Yesterday’s Supreme Court arguments on the Affordable Care Act seemed to cause a bit of a panic by progressives.  We received a little perspective from an attorney friend who is a member of the Supreme Court Bar that made us feel a bit better.  Here is part of his email:

I agree that liberals seemed to be in a bit of a panic.  I think a few things happened that made things appear worse than they are.

First, the Solicitor General didn’t do a very good job.  I listened to the arguments, and the Solicitor was clearly nervous and not particularly forceful in responding to predictable but hostile questions from Alito and Scalia.  It’s always good to remember the old military adage that nothing is ever as good or bad as the first reports from a battle.  Here, the relatively poor performance of the SG created a bit of an exaggerated context, as the first reporters and lawyers who rushed out of the arguments before they were completed filed reports and blog posts suggesting that the law was in trouble (Scotusblog, I’m looking at you!).  This became a sort of early conventional wisdom, and led to some pretty poor and hyperbolic reporting (like Toobin on CNN calling the arguments a “trainwreck”) that was clearly influenced too much by the style and tone of the early arguments.

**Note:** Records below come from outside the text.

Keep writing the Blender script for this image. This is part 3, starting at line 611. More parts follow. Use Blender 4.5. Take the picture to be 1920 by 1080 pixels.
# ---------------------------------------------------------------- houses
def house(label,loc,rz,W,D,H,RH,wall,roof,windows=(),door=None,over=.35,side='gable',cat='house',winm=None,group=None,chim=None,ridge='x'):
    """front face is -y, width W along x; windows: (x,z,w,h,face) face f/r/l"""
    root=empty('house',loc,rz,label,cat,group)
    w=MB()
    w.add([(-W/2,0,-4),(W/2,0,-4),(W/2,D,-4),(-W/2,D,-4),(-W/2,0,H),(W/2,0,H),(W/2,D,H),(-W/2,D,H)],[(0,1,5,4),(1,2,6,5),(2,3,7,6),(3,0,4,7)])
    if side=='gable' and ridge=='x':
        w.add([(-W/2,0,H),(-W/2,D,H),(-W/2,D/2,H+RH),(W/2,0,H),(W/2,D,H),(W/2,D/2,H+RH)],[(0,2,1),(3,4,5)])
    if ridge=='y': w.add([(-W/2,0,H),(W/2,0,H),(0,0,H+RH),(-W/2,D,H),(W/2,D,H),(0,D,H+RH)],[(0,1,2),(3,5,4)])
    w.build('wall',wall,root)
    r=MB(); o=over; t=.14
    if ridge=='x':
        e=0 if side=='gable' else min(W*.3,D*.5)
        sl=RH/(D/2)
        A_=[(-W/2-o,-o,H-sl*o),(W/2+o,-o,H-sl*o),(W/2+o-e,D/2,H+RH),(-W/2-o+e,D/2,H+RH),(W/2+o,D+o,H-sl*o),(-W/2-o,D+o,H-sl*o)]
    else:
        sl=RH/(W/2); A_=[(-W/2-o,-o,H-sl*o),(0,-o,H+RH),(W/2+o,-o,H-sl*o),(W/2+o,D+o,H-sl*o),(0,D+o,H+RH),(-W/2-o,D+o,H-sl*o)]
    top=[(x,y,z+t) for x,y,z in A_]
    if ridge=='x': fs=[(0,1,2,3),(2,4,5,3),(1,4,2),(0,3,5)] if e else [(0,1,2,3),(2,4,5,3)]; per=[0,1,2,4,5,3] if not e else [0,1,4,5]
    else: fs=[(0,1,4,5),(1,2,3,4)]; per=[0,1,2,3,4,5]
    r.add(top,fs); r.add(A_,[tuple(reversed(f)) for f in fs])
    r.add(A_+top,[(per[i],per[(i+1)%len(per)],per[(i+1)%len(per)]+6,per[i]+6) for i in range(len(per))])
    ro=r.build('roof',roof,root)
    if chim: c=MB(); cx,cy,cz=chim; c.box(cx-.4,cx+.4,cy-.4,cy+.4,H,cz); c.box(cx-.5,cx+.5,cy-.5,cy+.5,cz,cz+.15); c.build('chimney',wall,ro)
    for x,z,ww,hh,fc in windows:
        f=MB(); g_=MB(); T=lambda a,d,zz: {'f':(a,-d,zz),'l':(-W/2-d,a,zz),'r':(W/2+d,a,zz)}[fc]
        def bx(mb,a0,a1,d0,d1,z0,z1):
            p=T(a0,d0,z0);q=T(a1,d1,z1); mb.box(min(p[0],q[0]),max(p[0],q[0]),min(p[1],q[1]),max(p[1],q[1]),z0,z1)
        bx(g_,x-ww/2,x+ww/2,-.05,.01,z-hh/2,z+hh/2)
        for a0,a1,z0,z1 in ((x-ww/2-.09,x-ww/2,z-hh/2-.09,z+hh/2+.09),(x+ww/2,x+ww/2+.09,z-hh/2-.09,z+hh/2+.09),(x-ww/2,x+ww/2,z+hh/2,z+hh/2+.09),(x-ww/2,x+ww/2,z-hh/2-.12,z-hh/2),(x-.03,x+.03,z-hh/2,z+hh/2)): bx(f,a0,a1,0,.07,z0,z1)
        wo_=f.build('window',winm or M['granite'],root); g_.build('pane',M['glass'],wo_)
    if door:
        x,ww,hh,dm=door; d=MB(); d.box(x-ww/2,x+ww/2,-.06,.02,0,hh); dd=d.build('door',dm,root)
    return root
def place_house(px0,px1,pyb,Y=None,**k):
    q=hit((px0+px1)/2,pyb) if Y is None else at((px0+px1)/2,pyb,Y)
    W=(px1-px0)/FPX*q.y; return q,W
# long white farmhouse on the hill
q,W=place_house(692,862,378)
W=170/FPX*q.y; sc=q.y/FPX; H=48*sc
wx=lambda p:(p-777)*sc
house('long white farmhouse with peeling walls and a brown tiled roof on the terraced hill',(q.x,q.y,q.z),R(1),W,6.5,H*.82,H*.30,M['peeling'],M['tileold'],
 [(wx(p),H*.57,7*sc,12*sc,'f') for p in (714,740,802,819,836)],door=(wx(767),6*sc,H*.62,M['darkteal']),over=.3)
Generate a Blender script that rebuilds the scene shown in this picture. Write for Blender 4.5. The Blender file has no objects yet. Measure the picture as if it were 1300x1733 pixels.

Second, arguments in the Supreme Court really don’t matter too much.  Briefs are much more important, and the Justices have a pretty good idea about how they think of the case long before arguments start.  I always caution clients not to ever read too much into how appellate arguments go.  I remember one case I argued before a state supreme court.  The other side has hammered with hard questions, and I barely received any questions.  I felt pretty good coming out of the argument, but I ended up losing a unanimous decision.

Finally, I didn’t hear much in the arguments that changed how we should think about the case.  Did we really expect otherwise?  The Court’s most conservative members – Thomas, Scalia, and Alito have shown a strong willingness to abandon precedent for ideological purposes.  I don’t think we should ever have seriously thought they were ever going to vote to uphold the law, and the arguments just confirmed this view.  The swing votes on the Court remain Roberts and Kennedy – which is exactly what we thought when we learned that the Court would take the case.

So . . .  don’t panic.  Take a deep breath.  Get used to waiting.  This case is like almost every other case before the Court – we have no idea how it will turn out until the Court issues a decision.